Ps: Je regrette l’absence de photographies pour illustrer cet article. Les compagnies devraient savoir que "Google images" est aussi un moteur de recherche de plus en plus utilisé. L’absence de photgraphies pour "Reproduction interdite" confirme ce goût d’inachevé…

♥ "Reproduction interdite" de Bruno Pradet et Compagnie, a été joué le 3 mars 2007 dans le cadre du Festival "Les Hivernales" en Avignon.

Les Hivernales d’Avignon accueillent dans leur théâtre, la compagnie Jean Gaudin pour « fluXs.2  – maquette». La scène est dépouillée et seule une vidéo d’animation projetée sur les murs fait office de décor. Les coulisses sont visibles comme gage de transparence et la scène déborde vers les gradins, vers l’entrée et les sorties. Ils sont quatre à déambuler tels des personnages d’un vieux film d’animation (leurs costumes trois-pièces sentent bon la naphtaline).

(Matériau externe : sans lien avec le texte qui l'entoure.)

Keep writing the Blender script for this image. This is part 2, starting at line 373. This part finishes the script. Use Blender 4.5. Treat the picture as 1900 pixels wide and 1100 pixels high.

Leurs gestes sont saccadés, accentuant le burlesque de leurs déplacements. L’écriture chorégraphique dépouille la relation groupale, à l’image d’individus qui se croisent dans un hall de gare ou une rue piétonne. C’est parfois drôle si l’on accepte de se placer au quatrième degré. Le reste du temps, c’est ennuyeux comme une vidéo surveillance d’un quai du métro. Puis tout bascule quand une danseuse prend par la manche une femme assise au premier rang. Elle l’invite à entrer dans cet univers loufoque, comme si elle devait endosser le  rôle d’un film de Jacques Tati. Elle n’a pas le choix et c’est une prise d’otage à laquelle nous assistons. Grâce à elle, le groupe va se former. C’est avec elle, qu’ils vont aller jusqu’au bout, c’est-à-dire la faire monter sur scène. Tout nous est donné à voir (son ventre, une partie de ses fesses,…). Le rire nerveux du public masque la gêne provoqué par un tel passage à l’acte. La danseuse ne renonce pas :  elle doit assurer le spectacle. La femme subit, sans broncher. Je l’imagine partir; je me vois quitter ma place et protester. Mais la pression est trop forte.

« FluXS.2 – maquette » est une œuvre surréaliste, pas drôle du tout, à la limite de l’acceptable. Et pourtant, je ressors de cette expérience vide, nullement contrarié comme si leur univers n’était que le leur. Le projet de Jean Gaudin a « toujours manifesté le souci de la relation au public ». Ce sera sans moi.